On the software side: even with a good manipulator (hand), picking things up with the speed and accuracy of humans requires a general, non-specific understanding of how objects behave and should be handled to ensure stable grasps. For example, I could pick up a cup by grasping its rim, but a far more stable and energy efficient grasp would be to simply grasp by the handle.

As another example, consider a computer mouse with a loose cable. If the perception system assumes that all objects are rigid, then it would probably grasp the mouse incorrectly, since the cable would fall to the ground without some sequential manipulation (bunching up the cable to pick up the mouse in one go, or moving the mouse followed by the cable).

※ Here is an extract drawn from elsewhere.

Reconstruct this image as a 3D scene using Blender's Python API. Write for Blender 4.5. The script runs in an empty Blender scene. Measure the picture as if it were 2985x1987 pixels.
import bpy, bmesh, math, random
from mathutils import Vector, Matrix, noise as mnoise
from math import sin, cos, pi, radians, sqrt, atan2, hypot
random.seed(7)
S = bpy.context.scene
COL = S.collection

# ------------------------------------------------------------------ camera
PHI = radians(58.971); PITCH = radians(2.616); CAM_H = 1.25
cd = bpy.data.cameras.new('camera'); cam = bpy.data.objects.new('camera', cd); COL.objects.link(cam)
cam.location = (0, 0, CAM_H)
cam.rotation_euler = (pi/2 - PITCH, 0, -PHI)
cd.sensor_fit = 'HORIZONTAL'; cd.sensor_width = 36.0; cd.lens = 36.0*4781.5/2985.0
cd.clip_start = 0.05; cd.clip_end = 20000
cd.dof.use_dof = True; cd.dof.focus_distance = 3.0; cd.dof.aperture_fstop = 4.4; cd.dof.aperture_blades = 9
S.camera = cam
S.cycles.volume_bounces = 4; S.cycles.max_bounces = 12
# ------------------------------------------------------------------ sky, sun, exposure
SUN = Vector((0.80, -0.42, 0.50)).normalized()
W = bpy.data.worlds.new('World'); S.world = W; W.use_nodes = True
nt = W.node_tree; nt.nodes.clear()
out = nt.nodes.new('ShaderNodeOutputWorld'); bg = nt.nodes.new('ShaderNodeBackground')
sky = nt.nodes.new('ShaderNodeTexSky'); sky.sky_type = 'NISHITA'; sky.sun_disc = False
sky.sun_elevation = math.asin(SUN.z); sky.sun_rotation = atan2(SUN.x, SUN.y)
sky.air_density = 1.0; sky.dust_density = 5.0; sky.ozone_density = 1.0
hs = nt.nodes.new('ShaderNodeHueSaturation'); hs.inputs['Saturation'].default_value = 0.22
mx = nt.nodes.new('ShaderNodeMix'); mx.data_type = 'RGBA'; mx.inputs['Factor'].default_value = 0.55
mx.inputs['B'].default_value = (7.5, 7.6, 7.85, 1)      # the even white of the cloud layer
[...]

These kinds of “common sense knowledge” are difficult to imbue in a robotic vision system, or even in non-human animals, since they are inexperienced in the world of graspable objects that humans interact with on a daily basis.

Unfamiliarity also makes motor control more difficult. We and animals are not able to execute motions that we don’t practice often. In the case of learning robots, “practice” reinforces actions in a different way but the analogy roughly holds. In fact, many people deal with the difficulty of “picking things up” when it comes to picking things up with chopsticks.

Prior to end-to-end learning-based approaches being deployed for robotics (i.e. use deep learning to learn everything from scratch using a lot of data + trial and error), the predominant dogma for grasping and robotics work was to use specialized hardware/SLAM to acquire 3D geometry approximations, and solve 3D kinematics or dynamics models (similar to computer graphics) to plan optimal grasps.